Logan Mankins Trade is Business as Usual for Patriots


There’s a scene early in the movie Fight Club where the narrator (Edward Norton’s character) explains his day job to a stranger.  He’s describing how an auto manufacturer decides whether to do a recall on a faulty car or not, and concludes that “If the cost of a settlement is less than the cost of doing a recall, we don’t do one.”  Needless to say, his conversation partner is not impressed.

The Logan Mankins trade caught just about everyone by surprise; when my phone buzzed and the little Patriots app icon popped up, I just about spit my entire mug of coffee on my desk because I thought it was a misprint. (Side note: if anyone has good tips for getting coffee out of wood, hook a brother up).  But after a few minutes to let the news marinate, it clicked; this is 101-level Kraft and Belichick, and it’s a big part of the reason why Patriots fans have probably forgotten what it’s like to not be in the mix for the Super Bowl every year.

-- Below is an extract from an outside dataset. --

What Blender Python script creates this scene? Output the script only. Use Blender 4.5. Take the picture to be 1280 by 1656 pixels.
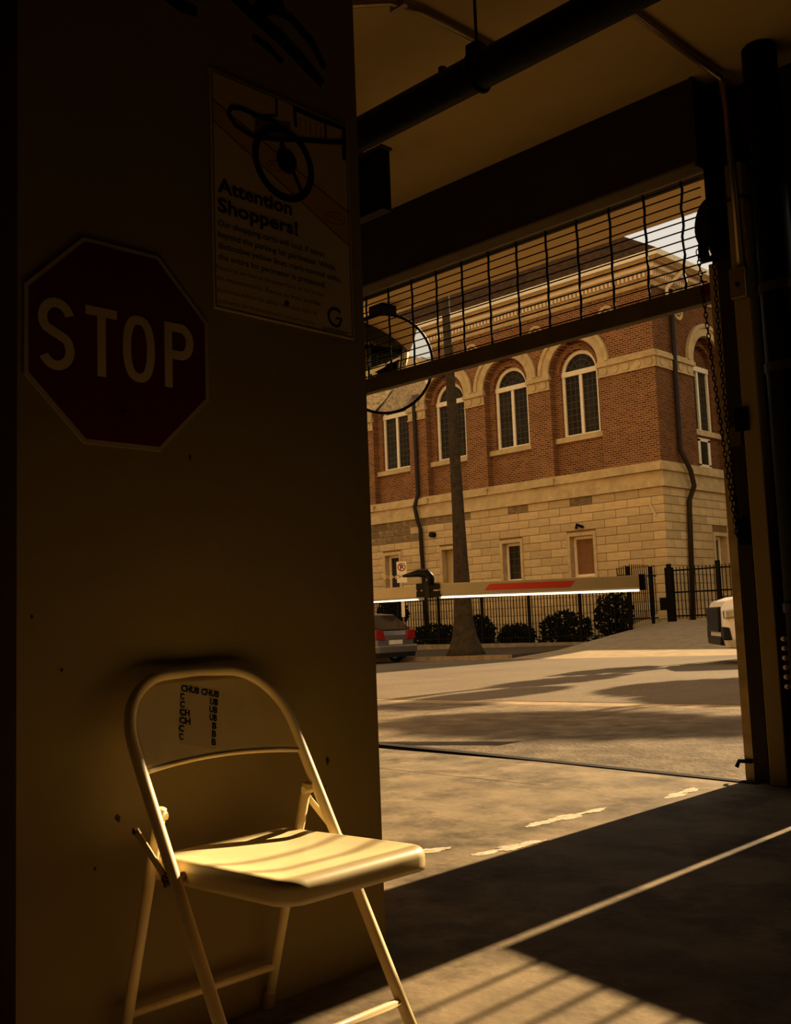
import bpy, bmesh, math, random
from mathutils import Vector, Matrix, Quaternion

# ------------------------------------------------------------------ camera, sky, sun, exposure
scene = bpy.context.scene
for o in list(bpy.data.objects):
    bpy.data.objects.remove(o, do_unlink=True)
C = scene.collection
R = math.radians

cam_d = bpy.data.cameras.new('camera')
cam_d.sensor_fit = 'VERTICAL'
cam_d.sensor_height = 36.0
cam_d.lens = 1655.0 / 1656.0 * 36.0
cam_d.clip_start = 0.05
cam_d.clip_end = 500
cam = bpy.data.objects.new('camera', cam_d)
C.objects.link(cam)
right = Vector((0.7068, 0.7064, -0.0376))
fwd = Vector((-0.6994, 0.7068, 0.1077)).normalized()
right = (right - fwd * right.dot(fwd)).normalized()
up = right.cross(fwd)
m = Matrix((right, up, -fwd)).transposed().to_4x4()
m.translation = Vector((0, 0, 0.87))
cam.matrix_world = m
scene.camera = cam

SUN_EL = 30.0
world = bpy.data.worlds.new('sky')
scene.world = world
world.use_nodes = True
bg = world.node_tree.nodes['Background']
bg.inputs['Color'].default_value = (1.0, 0.91, 0.77, 1)
bg.inputs['Strength'].default_value = 1.5
sun_d = bpy.data.lights.new('sun', 'SUN')
sun_d.energy = 27.0
sun_d.color = (1.0, 0.75, 0.44)
sun_d.angle = R(0.55)
sun = bpy.data.objects.new('sun', sun_d)
C.objects.link(sun)
# light travels towards -Y (and a touch towards +X), down at SUN_EL
sdir = Vector((0.012 * math.cos(R(SUN_EL)), -math.cos(R(SUN_EL)), -math.sin(R(SUN_EL)))).normalized()
sun.rotation_euler = sdir.to_track_quat('-Z', 'Y').to_euler()
sun.location = (-2, 40, 25)

vs = scene.view_settings
vs.view_transform = 'Standard'
vs.look = 'None'
vs.exposure = -0.95
vs.gamma = 1.0
vs.use_curve_mapping = False
scene.cycles.diffuse_bounces = 6
scene.cycles.max_bounces = 10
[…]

The easiest parallel for today is just a few years ago, on the opposite side of the offensive line – Pro Bowl D-line stalwart Richard Seymour.  After a holdout over a new contract in 2005, Seymour played 3 more seasons in New England before getting shipped out to Oakland in 2009 for a first-round draft pick.  Richard Seymour wasn’t happy, and neither was most of New England.  He missed the Pro Bowl in 2008, but was still clearly playing at a level that, in the minds of fans, any coach should have been thrilled about.  You probably also remember Richard Seymour being livid about the trade and not reporting to the Raiders for days, which should point out the following: if you’re willing to risk getting fined or put on reserve because you’re that ticked off, you’re pretty upset.

But the kicker with Seymour that should be ringing bells with Patriots fans now is this:

1)  Seymour and Mankins were both playing at a high level at the time they were traded.  This is not debatable.

2)  Seymour and Mankins were both playing at said high level despite dealing with various injuries the seasons before they were traded, but not quite at the level they were pre-injury.

3)  Seymour and Mankins both were making a metric ton of money in New England.

Bill Belichick hates a lot of things, and paying top dollar for a player that’s a risk to either get injured, not play up to the money they’re making, or both, is one of them.  Looking at you, Albert Haynesworth.

Think about it this way:  Logan Mankins is a great player, leader, captain, and good with the press.  He also has made it pretty clear over the years that there’s a better chance of getting PETA to come to your 4th of July barbecue than there is of him taking a pay cut.  Does it seem cold to trade him?  Sure.  But look at Vince Wilfork’s offseason; the fan favorite defensive tackle had to almost completely restructure his contract in a way that guys like Albert Breer described on Twitter as “one of the most complicated (contracts) I’ve ever seen”, so that if, God forbid, Wilfork went down again, the Patriots could save some cash.  Wilfork is 32 years old.  So is Mankins.  Unless you’re Tony Gonzalez, it’s understandable that the team was a bit squeamish about paying a guy on the wrong side of 30 who, even though he was still playing very well, was already starting to see a decline in his body.

Finally, here’s the last bit that probably pushed Kraft over the edge – it doesn’t look like a great deal on paper, mostly because 95% of NFL fans probably have no clue who Tim Wright is.  Calling the Buccaneer’s offense last year “bottom of the barrel” would be insulting to barrels, but the Patriots have an obvious need at tight end, and apparently weren’t impressed by any of the higher-profile free agents like Jermichael Finley or Dustin Keller to sign them.  The fourth-round pick probably doesn’t get anyone jumping on their couch either (not in a happy way, anyway), but given how much the Patriots like to wheel and deal on draft day, there’s no telling how useful that might or might not be.  But even with the dead money from Mankins’ contract on their cap, the Patriots are still saving a bundle ($6.25 million this year, $7 million next year), getting some depth at arguably their most volatile position, and avoiding another potentially ugly situation if Mankins suffered another injury or decline in play.  As much of a bummer as it is to see Logan Mankins leave town, imagine how ugly of a breakup it would be if he were to get injured next year, and then get cut after the season.  That’s a world I don’t want to live in.

That cap flexibility bit also might not seem like that big of a deal, until you consider the new contracts that are probably around the corner for the Patriots.  Devin McCourty.  Nate Solder.  Shane Vereen and/or Stevan Ridley.  Oh, and maybe that Darrelle Revis guy.

So, bringing things back to the Fight Club quote: today was ripping the Band-Aid off instead of the alternative.  Was Logan Mankins a great Patriot?  Abso-freaking-lutely.  Just watch how Bill Belichick gushed about him to the press today after the trade.  Will he make Tampa Bay immediately better?  Yes.  It’d be impossible for him not to.  Will the trade make New England immediately better?  Not really, unless Tim Wright turns out to be an animal on the field that nobody saw coming.  But are Kraft and Belichick out of their minds for pulling the trigger?  Abso-freaking-lutely not.